Problem to solve. In the data below, find every line that has the string "parts", and copy it.

[BEGIN Source excerpt]

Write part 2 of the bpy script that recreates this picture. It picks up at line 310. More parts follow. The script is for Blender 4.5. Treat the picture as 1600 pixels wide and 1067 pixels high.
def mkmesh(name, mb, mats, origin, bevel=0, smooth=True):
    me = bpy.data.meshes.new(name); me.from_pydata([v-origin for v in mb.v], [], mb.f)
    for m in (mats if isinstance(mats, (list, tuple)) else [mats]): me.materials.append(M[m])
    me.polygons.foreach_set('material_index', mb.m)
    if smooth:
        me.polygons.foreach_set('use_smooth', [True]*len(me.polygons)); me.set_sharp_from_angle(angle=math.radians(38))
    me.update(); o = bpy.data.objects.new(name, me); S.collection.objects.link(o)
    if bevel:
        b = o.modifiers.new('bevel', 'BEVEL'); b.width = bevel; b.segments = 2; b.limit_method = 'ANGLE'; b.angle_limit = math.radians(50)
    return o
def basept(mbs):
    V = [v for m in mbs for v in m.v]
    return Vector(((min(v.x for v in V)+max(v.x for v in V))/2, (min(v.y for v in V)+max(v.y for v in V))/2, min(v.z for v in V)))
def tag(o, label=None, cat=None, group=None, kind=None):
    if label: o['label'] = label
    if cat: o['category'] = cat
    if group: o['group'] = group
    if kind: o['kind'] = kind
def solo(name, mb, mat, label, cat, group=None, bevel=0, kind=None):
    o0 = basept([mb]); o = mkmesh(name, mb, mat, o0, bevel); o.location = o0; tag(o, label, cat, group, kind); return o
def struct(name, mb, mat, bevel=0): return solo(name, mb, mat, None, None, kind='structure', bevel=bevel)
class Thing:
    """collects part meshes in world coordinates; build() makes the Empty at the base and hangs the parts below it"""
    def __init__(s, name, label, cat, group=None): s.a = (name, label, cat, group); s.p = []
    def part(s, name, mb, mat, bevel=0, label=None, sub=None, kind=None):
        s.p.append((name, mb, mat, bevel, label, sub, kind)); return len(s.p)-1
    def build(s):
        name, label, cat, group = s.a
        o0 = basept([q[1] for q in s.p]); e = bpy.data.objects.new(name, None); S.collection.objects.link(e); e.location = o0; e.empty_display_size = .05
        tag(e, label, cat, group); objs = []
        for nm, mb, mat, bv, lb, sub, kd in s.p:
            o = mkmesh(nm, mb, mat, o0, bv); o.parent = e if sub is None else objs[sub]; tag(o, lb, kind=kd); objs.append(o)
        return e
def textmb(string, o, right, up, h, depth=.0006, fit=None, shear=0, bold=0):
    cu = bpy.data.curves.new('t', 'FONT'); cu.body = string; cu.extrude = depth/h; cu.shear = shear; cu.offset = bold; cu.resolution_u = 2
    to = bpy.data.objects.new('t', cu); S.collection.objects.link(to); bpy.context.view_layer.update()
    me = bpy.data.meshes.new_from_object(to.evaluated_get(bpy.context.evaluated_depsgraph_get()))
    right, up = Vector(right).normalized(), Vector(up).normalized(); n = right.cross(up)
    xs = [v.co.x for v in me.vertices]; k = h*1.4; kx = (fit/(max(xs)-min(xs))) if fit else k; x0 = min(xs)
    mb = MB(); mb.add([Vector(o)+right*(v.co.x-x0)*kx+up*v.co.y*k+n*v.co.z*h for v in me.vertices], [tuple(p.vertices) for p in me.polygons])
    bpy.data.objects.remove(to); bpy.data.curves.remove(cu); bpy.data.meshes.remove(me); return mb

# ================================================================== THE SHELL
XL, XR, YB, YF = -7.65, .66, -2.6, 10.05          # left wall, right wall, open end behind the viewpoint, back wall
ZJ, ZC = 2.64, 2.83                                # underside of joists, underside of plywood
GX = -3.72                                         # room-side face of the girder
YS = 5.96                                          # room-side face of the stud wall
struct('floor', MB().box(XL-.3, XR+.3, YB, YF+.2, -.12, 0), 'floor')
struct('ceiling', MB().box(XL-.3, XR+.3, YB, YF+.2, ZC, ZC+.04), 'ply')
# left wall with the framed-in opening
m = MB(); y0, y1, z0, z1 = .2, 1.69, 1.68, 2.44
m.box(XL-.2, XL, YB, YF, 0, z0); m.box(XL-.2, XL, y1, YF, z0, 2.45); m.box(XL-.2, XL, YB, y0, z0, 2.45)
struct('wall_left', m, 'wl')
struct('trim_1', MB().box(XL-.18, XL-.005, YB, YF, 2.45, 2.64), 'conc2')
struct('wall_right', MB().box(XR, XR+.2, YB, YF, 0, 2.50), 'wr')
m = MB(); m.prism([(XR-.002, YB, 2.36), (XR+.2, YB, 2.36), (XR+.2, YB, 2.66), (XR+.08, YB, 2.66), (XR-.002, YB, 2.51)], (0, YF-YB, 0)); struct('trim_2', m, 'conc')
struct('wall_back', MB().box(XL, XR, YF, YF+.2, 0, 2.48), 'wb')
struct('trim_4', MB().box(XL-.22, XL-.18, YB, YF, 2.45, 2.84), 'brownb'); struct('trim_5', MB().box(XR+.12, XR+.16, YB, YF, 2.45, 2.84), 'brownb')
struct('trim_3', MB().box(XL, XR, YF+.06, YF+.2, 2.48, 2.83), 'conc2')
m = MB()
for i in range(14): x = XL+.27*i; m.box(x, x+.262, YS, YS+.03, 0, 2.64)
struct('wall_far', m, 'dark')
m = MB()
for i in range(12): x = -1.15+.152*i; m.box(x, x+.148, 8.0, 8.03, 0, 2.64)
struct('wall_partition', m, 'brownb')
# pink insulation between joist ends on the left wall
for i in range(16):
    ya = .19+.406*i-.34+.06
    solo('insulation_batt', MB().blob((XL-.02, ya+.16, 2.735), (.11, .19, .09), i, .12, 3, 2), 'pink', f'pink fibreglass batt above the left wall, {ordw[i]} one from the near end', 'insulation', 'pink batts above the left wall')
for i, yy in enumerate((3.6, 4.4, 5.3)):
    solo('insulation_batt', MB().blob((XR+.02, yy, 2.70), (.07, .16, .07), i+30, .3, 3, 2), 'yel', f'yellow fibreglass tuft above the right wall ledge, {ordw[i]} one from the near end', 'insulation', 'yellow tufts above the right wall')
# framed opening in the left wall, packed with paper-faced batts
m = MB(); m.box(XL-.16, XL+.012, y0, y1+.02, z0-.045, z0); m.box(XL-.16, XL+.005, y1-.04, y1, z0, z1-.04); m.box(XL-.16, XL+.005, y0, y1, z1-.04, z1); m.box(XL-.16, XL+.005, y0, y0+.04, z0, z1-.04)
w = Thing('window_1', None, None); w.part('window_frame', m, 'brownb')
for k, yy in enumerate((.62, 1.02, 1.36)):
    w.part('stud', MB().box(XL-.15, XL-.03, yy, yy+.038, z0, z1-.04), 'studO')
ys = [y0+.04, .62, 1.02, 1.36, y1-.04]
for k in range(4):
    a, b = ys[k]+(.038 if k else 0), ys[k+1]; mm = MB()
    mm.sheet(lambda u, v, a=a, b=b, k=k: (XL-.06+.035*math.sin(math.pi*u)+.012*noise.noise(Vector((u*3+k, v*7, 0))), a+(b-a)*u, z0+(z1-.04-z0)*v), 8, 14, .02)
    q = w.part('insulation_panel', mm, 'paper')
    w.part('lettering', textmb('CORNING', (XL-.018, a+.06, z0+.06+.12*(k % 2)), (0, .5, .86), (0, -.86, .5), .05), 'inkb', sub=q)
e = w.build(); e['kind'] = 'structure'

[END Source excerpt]

Task output.
Write part 2 of the bpy script that recreates this picture. It picks up at line 310. More parts follow. The script is for Blender 4.5. Treat the picture as 1600 pixels wide and 1067 pixels high.
    """collects part meshes in world coordinates; build() makes the Empty at the base and hangs the parts below it"""